§ **What is expected**
Pull each line holding "script" out of the entries below.

§ **Data for this exercise**
--

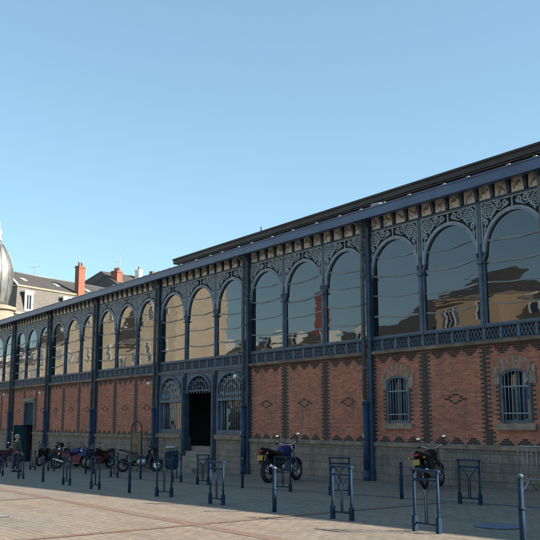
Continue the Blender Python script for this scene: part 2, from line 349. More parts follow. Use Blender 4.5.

--

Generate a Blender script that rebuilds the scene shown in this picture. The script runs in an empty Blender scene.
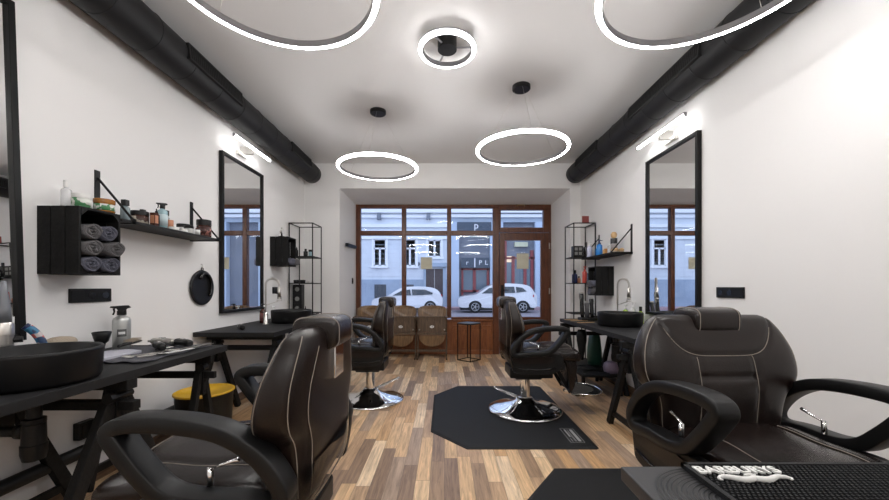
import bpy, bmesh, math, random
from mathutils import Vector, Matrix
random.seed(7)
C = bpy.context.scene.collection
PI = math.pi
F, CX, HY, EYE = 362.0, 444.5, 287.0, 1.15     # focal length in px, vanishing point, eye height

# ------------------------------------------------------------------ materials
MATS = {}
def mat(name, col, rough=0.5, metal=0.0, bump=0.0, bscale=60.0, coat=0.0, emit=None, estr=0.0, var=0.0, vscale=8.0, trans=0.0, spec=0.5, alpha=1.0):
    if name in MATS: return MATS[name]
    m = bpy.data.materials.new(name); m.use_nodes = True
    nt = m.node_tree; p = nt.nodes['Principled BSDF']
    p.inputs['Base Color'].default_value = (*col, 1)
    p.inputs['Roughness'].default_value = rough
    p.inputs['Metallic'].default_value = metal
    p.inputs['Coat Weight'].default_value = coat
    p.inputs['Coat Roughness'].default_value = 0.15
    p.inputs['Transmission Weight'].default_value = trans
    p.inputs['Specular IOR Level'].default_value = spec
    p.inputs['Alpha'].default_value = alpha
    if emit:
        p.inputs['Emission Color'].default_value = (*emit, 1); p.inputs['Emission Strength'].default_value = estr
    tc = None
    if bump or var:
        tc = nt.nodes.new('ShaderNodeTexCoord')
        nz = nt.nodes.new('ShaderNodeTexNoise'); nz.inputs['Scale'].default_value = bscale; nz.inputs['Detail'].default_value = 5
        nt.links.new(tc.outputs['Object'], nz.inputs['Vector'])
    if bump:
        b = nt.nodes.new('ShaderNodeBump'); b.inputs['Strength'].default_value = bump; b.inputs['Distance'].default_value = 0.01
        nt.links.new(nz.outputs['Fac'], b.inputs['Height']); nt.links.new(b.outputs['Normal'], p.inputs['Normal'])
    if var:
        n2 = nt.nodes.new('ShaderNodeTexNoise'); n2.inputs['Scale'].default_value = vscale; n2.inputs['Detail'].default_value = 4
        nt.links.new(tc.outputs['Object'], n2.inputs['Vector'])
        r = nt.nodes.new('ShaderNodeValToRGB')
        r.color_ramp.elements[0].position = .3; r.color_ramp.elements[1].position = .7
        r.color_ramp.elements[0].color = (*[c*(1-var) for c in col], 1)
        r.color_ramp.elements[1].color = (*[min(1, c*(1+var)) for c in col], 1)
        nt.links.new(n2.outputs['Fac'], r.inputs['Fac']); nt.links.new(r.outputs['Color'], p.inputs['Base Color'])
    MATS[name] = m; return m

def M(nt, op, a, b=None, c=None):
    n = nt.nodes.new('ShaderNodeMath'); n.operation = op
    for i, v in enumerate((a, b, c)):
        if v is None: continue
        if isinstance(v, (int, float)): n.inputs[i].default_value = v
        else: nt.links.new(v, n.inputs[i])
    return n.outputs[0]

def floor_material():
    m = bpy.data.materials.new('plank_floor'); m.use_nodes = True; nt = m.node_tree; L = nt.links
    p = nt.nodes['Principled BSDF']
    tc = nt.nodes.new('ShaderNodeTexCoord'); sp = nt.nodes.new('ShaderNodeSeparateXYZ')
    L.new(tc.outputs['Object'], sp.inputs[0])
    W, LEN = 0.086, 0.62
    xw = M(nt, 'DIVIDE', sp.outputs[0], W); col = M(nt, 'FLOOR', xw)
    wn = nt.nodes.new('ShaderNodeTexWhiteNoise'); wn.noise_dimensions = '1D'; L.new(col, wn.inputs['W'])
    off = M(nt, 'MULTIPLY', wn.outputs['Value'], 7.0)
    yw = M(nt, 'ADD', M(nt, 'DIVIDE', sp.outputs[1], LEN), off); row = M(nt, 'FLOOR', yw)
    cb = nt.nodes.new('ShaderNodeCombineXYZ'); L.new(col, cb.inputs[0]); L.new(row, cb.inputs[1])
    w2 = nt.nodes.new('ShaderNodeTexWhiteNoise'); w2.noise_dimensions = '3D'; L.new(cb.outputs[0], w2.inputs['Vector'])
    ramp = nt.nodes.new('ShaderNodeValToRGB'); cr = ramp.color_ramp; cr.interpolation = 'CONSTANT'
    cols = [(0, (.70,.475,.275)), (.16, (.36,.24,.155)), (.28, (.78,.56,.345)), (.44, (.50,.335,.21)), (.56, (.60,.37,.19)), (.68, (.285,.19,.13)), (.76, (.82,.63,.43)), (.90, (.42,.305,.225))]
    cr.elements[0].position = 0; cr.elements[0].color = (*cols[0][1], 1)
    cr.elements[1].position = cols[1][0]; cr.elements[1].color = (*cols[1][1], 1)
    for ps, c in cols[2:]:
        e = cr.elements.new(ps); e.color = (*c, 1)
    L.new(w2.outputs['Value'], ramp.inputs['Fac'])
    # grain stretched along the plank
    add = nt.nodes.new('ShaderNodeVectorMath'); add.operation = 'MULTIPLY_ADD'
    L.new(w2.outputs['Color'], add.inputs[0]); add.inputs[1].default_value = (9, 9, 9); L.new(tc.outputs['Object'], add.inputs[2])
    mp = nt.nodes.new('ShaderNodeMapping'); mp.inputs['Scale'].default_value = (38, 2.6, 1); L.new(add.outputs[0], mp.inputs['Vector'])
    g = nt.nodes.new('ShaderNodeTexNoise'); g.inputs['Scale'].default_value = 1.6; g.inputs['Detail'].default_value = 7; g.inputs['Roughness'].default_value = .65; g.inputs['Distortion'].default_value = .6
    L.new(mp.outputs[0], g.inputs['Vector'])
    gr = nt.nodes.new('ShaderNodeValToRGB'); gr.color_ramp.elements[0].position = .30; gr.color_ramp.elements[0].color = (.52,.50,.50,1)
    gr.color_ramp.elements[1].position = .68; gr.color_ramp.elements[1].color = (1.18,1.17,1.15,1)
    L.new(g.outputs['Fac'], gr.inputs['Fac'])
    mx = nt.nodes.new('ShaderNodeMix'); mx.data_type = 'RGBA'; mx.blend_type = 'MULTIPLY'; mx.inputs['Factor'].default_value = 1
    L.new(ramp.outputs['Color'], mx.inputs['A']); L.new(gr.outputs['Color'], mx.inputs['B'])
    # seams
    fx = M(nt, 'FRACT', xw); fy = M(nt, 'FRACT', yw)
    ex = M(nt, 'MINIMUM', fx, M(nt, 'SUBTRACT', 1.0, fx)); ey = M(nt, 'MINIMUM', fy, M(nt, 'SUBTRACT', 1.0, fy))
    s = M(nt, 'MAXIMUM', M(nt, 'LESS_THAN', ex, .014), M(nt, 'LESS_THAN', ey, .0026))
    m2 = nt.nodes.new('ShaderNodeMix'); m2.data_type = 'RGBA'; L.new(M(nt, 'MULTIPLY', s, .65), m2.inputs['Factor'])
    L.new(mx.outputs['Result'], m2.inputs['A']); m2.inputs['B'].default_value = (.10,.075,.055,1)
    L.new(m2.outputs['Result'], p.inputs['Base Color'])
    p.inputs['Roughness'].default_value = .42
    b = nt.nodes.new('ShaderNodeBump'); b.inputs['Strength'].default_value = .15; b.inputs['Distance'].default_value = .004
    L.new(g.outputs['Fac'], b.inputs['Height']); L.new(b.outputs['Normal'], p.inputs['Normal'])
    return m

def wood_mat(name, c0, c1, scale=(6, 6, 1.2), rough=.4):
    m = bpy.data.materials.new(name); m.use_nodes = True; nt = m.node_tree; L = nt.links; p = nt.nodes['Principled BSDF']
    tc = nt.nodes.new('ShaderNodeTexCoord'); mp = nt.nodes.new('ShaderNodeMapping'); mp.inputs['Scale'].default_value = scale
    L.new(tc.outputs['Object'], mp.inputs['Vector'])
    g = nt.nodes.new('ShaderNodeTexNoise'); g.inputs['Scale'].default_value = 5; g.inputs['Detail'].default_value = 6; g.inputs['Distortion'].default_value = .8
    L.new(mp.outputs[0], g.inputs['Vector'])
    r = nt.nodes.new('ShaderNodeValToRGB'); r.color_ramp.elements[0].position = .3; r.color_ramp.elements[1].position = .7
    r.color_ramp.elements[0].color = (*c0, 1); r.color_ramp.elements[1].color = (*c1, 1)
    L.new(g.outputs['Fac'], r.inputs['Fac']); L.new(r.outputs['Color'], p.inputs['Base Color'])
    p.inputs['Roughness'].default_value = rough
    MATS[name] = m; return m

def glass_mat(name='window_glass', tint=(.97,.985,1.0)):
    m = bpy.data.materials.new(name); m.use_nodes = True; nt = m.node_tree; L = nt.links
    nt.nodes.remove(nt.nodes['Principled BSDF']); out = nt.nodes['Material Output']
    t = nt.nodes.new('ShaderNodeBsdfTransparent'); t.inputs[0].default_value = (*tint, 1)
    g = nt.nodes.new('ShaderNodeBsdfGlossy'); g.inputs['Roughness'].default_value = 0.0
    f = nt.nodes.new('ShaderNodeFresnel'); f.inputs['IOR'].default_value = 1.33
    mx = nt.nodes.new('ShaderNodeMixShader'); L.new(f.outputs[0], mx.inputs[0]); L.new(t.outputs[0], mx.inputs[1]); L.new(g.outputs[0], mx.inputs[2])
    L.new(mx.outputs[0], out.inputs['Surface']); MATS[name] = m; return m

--

§ **The solution**
Continue the Blender Python script for this scene: part 2, from line 349. More parts follow. Use Blender 4.5.
Generate a Blender script that rebuilds the scene shown in this picture. The script runs in an empty Blender scene.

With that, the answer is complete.